Il cantautore interviene nel dibattito lanciato da La Stampa: «Non si risponde con le manganellate. I giovani hanno dentro di loro una serie di domande alle quali cercano costantemente risposta»

Vecchioni: “Ragazzi, fatevi sentire. L’unico limite alla libertà è la violenza”

(ALBERTO INFELISE E ROBERTO PAVANELLO – lastampa.it) – Nessuno come i giovani ha a cuore la libertà. La libertà di pensare, la libertà di esprimersi, la libertà di fare e di creare il futuro con le proprie mani. Roberto Vecchioni ha parlato ai giovani di tante generazioni, ha insegnato nelle scuole per quarant’anni, e ora la sua versione di Sogna ragazzo, sogna cantata con Alfa a Sanremo ha portato nuovi ragazzi a diventare suoi allievi.

Professor Vecchioni, i ragazzi sono tornati a scendere in piazza, per dire la loro sull’ambiente, sulle guerre, sui diritti e le diseguaglianze. E spesso la risposta sono state critiche e manganellate. È quello che meritano?
«Allora, prima di tutto non esiste che i ragazzi non possano manifestare di fronte alle istituzioni, ai palazzi del potere, alle forze dell’ordine. L’unico limite da non oltrepassare è quello della violenza nelle manifestazioni. Ma negli ultimi casi non c’è stata nessuna violenza».

Eppure il ministro Lollobrigida ha detto che non porre un freno a certe manifestazioni in passato ha portato alla violenza dei terroristi.
«Questa è un’idea che non merita nemmeno una risposta seria perché non ha assolutamente nessun fondamento».

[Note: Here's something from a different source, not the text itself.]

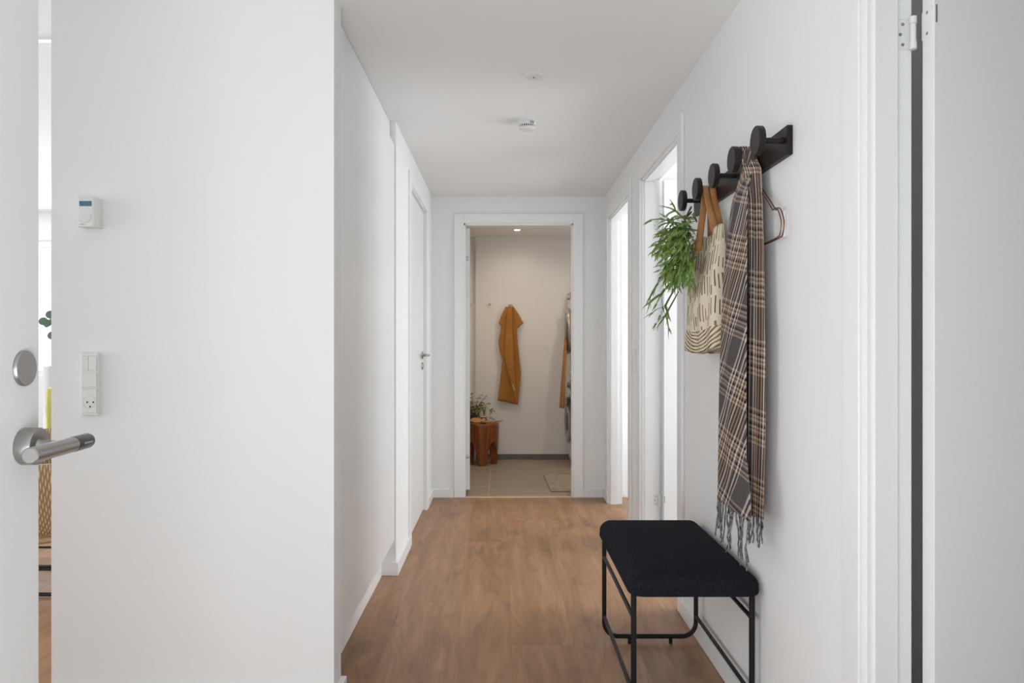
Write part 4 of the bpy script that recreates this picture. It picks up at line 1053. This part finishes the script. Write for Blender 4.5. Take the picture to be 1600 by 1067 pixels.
for sx, sy in ((-1, -1), (1, -1), (-1, 1), (1, 1)):
    MB().tube([(cx + sx * .15, cy + sy * .15, 0.27), (cx + sx * .21, cy + sy * .21, 0.012)], 0.009, 8).build('leg', BLKMET, ch)
for s in (-1, 1): 
    MB().tube([(cx - .21, cy + s * .21, 0.012), (cx + .21, cy + s * .21, 0.012)], 0.009, 8).build('sled_bar', BLKMET, ch)
    MB().tube([(cx - .185, cy + s * .185, 0.12), (cx + .185, cy + s * .185, 0.12)], 0.006, 8).build('cross_bar', BLKMET, ch)
sbd = tag(empty('sideboard', (-3.05, 4.75, 0)), 'low white sideboard in the living room carrying glass vases', 'sideboard'); bpy.context.view_layer.update()
box(-3.6, -2.5, 4.55, 4.95, 0.10, 0.545).build('body', LACQ, sbd, bevel=0.003)
box(-3.62, -2.48, 4.53, 4.97, 0.545, 0.57).build('top', LACQ, sbd, bevel=0.003)
for x_ in (-3.55, -2.55):
    for y_ in (4.6, 4.9): MB().lathe((x_, y_, 0), (0, 0, 1), [(0.015, 0), (0.02, 0.10)], 12).build('leg', LACQ, sbd)
for a, b in ((-3.595, -3.052), (-3.048, -2.505)): box(a, b, 4.532, 4.55, 0.105, 0.54).build('door', LACQ, sbd, bevel=0.002)
def vase(x, yv, z, r, h, m_, name, label):
    v_ = tag(empty(name, (x, yv, z)), label, 'vase', 'vases on the sideboard'); bpy.context.view_layer.update()
    MB().lathe((x, yv, z), (0, 0, 1), [(r * .9, 0), (r, 0.004), (r, h), (r * .86, h), (r * .84, 0.012)], 24).build('glass_wall', m_, v_, smooth='auto')
    MB().lathe((x, yv, z - 0.0), (0, 0, 1), [(r * .8, 0.001), (r * .8, 0.010)], 20).build('base', m_, v_, smooth='auto')
YG = mat('yellow_glass', (0.90, 0.84, 0.36), 0.08, trans=0.6)
CG = mat('pale_glass', (0.80, 0.80, 0.84), 0.08, trans=0.5)
vase(-2.945, 4.66, 0.57, 0.022, 0.32, YG, 'glass_vase', 'tall slim yellow glass vase on the white sideboard')
vase(-3.00, 4.80, 0.57, 0.028, 0.33, YG, 'glass_vase', 'second yellow glass vase behind the first on the sideboard')
vase(-2.885, 4.62, 0.57, 0.020, 0.21, CG, 'glass_vase', 'short clear glass vase in front on the sideboard')
gv = vase(-3.08, 4.9, 0.57, 0.05, 0.46, mat('grey_stoneware', (0.62, 0.62, 0.64), 0.5), 'stoneware_vase', 'tall pale grey stoneware vase at the back of the sideboard')
eb = tag(empty('eucalyptus_stem', (-3.08, 4.9, 0.58)), 'eucalyptus stem with round grey-green leaves in the stoneware vase', 'plant'); bpy.context.view_layer.update()
P = [(-3.08, 4.9, 0.60), (-3.07, 4.89, 1.05), (-3.04, 4.85, 1.28), (-2.98, 4.72, 1.36), (-2.90, 4.60, 1.35)]
MB().tube(P, 0.004, 6).build('stem', mat('olive_stem', (0.1, 0.09, 0.05)), eb, smooth=True)
for (x_, y_, z_, r_) in ((-2.985, 4.66, 1.33, .026), (-2.915, 4.62, 1.372, .026), (-3.01, 4.74, 1.32, .026), (-3.04, 4.84, 1.24, .028), (-2.925, 4.60, 1.30, .012)):
    mm = MB().lathe((0, 0, 0), (0.3, -1, 0.3), [(r_ * .2, 0), (r_ * .95, 0.001), (r_, 0.0015), (r_ * .2, 0.003)], 16); mm.v = [(a + x_, b + y_, c_ + z_) for a, b, c_ in mm.v]
    mm.build('leaf', mat('euc_leaf', (0.09, 0.15, 0.11), 0.5), eb)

Bisogna ascoltare tutte le istanze?
«Secondo me la libertà di espressione deve essere assoluta e ripeto, l’unico limite deve essere l’uso della violenza. Ma non ce ne sono altri. Deve essere assolutamente garantita la possibilità, la capacità e l’immediatezza di poter dire la propria opinione davanti a tutti. E non soltanto la nostra Costituzione a garantirlo, che sarebbe già abbastanza, ma una morale molto più alta: dal fatto che siamo liberi per nascita, oltre che per che per civiltà».

Ci sono state molti distinguo rispetto alle manifestazioni, al fatto che fossero o meno autorizzate, che si svolgessero nel rispetto delle regole.
«È importante che ogni protesta abbia delle regole. Anche se a dirla, che cosa strana che è questa. Ma non è vero che la protesta debba per forza essere anarchica. Di per sé la protesta deve avere delle precise regole. Usiamo pure la parola educazione, perché l’educazione di una protesta serve a farla bene, a portarla a un risultato».

Perché gli adulti e la società tendono a reprimere la libertà di espressione dei giovani?
«Perché i giovani si esprimono con un loro linguaggio, con il loro modo di comunicare e non tutti hanno la capacità e la disponibilità ad ascoltare. I ragazzi vivono spesso con una grande rabbia dentro, con un bisogno spaventoso di comunicare. Anche se alcuni sembrano ostentare di avere già tutte le risposte, in realtà vivono con tantissime domande dentro che cercano una risposta».

Lei ha 80 anni, ha vissuto e visto tanto della nostra storia recente. C’è stato un momento in cui secondo lei la libertà di espressione è stata più a rischio dopo il ventennio fascista?
«Tutto è cambiato all’inizio degli anni Ottanta. Lì si è proprio percepito lo stravolgimento dei valori che ci avrebbe portato a quello che ancora oggi stiamo vivendo. Da lì in poi vendere, comprare e consumare sono diventati fari abbaglianti nei nostri occhi».

Pensa che la libertà di espressione e la libertà più in generale siano in pericolo?
«Io penso che la libertà sia abbastanza difesa, in fin dei conti stiamo parlando qui proprio per questo».

Le manca insegnarlo ai ragazzi a scuola?
«Mi mancano i ragazzi del liceo, il contatto quotidiano con loro. Ma ho insegnato per quarant’anni, spero sia servito. A loro come a me».